I'm not qualified to discuss the music in any detail, but it will be obvious to any listener that, beyond the instrumental similarities, there are considerable differences between repertoires, most obviously in terms of rhythm. There are a number of different time signature heard, from the simple 2/4 of the hasápiko (butcher's dance) to the asymmetric, additive rhythms (eg 9/8, divided 2+2+2+3) commonly called Bulgarian, but not restricted to that country. There is also a rich variety of drumming patterns within the time signatures. A good example of this variety occurs in the two numbers played by Bektas and Hasan Hakikât from Turkey; the first is a Cherkess (Circassian) tune, with sparse, emphatic beats, the other from the culture of the nomadic Yörük, with continuous and very complex drum phrases.

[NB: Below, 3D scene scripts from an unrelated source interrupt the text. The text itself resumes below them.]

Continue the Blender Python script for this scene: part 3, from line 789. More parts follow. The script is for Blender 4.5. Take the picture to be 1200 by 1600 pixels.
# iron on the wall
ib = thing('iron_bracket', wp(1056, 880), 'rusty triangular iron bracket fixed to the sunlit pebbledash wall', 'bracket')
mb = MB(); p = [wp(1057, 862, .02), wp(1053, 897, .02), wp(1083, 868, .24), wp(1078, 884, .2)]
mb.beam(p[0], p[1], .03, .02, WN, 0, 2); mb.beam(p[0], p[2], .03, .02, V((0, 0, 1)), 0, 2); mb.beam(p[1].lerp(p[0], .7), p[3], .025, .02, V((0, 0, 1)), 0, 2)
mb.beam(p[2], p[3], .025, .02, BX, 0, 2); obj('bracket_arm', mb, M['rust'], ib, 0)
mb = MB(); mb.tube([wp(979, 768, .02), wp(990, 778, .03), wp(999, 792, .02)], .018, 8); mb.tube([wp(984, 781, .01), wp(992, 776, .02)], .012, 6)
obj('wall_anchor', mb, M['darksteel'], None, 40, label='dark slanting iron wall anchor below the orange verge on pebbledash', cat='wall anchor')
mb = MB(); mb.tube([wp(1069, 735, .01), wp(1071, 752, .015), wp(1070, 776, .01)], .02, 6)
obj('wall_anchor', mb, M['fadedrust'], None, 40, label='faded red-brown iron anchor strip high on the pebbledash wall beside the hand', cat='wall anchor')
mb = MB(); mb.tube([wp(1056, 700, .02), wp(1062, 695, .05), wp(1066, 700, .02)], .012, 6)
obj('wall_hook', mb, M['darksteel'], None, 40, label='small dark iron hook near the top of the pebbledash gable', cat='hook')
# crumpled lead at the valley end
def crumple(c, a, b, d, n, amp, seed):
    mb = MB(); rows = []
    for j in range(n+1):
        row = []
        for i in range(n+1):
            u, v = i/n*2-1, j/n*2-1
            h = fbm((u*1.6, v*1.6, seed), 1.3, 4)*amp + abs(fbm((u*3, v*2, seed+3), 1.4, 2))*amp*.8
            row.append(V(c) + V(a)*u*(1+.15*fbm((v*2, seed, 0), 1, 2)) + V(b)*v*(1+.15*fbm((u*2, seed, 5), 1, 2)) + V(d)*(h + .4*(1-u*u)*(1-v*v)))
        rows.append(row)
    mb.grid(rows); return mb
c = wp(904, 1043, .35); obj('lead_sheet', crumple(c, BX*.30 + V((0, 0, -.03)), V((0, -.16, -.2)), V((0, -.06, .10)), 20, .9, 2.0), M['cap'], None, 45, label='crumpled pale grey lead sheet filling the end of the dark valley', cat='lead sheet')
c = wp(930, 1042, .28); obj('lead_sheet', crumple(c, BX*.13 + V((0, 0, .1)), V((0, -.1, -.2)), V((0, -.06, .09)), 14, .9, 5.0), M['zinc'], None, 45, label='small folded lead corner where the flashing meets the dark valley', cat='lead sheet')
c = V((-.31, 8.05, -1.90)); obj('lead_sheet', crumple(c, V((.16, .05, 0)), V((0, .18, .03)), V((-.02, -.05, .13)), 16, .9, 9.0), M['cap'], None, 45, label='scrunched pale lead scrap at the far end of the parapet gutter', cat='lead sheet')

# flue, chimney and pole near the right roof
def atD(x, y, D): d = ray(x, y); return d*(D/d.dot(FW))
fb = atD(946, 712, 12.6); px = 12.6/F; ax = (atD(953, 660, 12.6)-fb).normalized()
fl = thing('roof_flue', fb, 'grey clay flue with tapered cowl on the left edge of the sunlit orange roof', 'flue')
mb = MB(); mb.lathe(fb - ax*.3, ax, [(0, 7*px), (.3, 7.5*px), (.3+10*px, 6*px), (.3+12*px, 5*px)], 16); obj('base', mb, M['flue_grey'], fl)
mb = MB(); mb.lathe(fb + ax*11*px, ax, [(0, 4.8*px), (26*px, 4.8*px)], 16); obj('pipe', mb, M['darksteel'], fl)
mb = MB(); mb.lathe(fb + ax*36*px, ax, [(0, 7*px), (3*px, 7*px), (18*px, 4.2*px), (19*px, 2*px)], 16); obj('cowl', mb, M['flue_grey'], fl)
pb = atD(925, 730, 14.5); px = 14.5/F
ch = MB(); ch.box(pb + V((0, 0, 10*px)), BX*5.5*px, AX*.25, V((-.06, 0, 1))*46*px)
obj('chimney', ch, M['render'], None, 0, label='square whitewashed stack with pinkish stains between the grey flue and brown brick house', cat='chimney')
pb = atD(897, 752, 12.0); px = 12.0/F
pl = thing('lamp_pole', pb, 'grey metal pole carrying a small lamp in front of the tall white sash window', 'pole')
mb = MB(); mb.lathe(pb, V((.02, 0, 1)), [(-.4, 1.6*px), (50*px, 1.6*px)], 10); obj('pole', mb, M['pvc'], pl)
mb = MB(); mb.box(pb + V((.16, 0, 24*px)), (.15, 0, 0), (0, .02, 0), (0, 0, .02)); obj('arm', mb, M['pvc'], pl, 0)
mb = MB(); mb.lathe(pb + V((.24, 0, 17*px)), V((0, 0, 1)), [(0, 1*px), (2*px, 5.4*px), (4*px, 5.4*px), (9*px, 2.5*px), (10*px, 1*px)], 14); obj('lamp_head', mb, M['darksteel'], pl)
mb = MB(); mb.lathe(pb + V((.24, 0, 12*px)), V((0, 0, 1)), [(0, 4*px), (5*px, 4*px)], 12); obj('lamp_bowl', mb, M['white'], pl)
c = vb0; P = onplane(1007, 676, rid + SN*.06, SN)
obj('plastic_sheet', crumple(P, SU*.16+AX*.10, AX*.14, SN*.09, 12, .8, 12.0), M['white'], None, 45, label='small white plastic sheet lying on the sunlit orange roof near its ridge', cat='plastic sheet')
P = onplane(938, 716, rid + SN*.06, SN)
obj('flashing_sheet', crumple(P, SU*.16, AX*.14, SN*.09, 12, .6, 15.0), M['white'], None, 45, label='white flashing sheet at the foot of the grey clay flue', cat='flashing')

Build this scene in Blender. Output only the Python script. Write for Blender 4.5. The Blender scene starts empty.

As with the clarinet ensembles, the musicians are almost invariably strictly professional, paid on a per number basis, and operating in a highly competitive environment. (Small boys are made into musicians the hard way; circular breathing is taught with soapy water, a straw, and frequent smacks around the head if the bubbles stop.) Mastery of the music of minority groups within an area - as the Hakikât brothers have mastered the music of the Yörük and Cherkess - is one way of getting an edge on other musicians, and the Rumanian gypsies heard on two titles have similarly become specialists in the music of the Crimean Tartars, a band of whom went to Dobrogea in 1854, to fight in a war between Russia and Turkey, and stayed on. In an area of Europe characterised by the presence of minority groups, and often by bitter feelings between groups, it's appropriate that the one non-gypsy musician on the disc should be a living testimony to the disruptions of this century. Hristóforos Hristoforídis was born in Matsoúkas in northeastern Turkey in 1904, was expelled in 1922/3 to the Greek homeland, and was recorded in Greek Macedonia in 1977. The Pontic lyra, tuned in fourths, survived the forced migration, and is quite well documented, but before 1922 the zournâs in Pontos was of course a gypsy instrument, and so was not regarded by the Greek refugees as a fit instrument for them to play. Fortunately Hristoforídis, despite not being a gypsy, wanted to preserve the tradition; when recorded, he was probably the last surviving player of Pontic shawm music.
It will be gathered that these are two important and very enjoyable CDs. Now for the complaint. The notes appear to have received no attention whatever from either proof readers or editors. Presumably they were submitted on computer disc, and input straight into a desktop publishing program. Hence the 'gipsy music' of TSCD914's title; in the notes to that disc, the references are also to 'gipsies' throughout, except in a couple of places where they become 'gispies'! No doubt this also explains 'und' for 'and' here and there. The lack of editorial attention has let through expressions like 'on the opposite' for 'on the contrary', 'this music wishes to represent a piece of classical Ottoman music', and 'dancers who miss to stopping their movements in time are objects to mockery.' This is emphatically not a criticism of Wolf Dietrich, whose English is infinitely better than my German; it emphatically is a criticism of Topic. Nevertheless, the notes, despite their fractured English, are very informative, and the music is wonderful. Extreme kudos to Topic for issuing it; extreme whatever the opposite is - soduk? - for doing it in such a sloppy manner.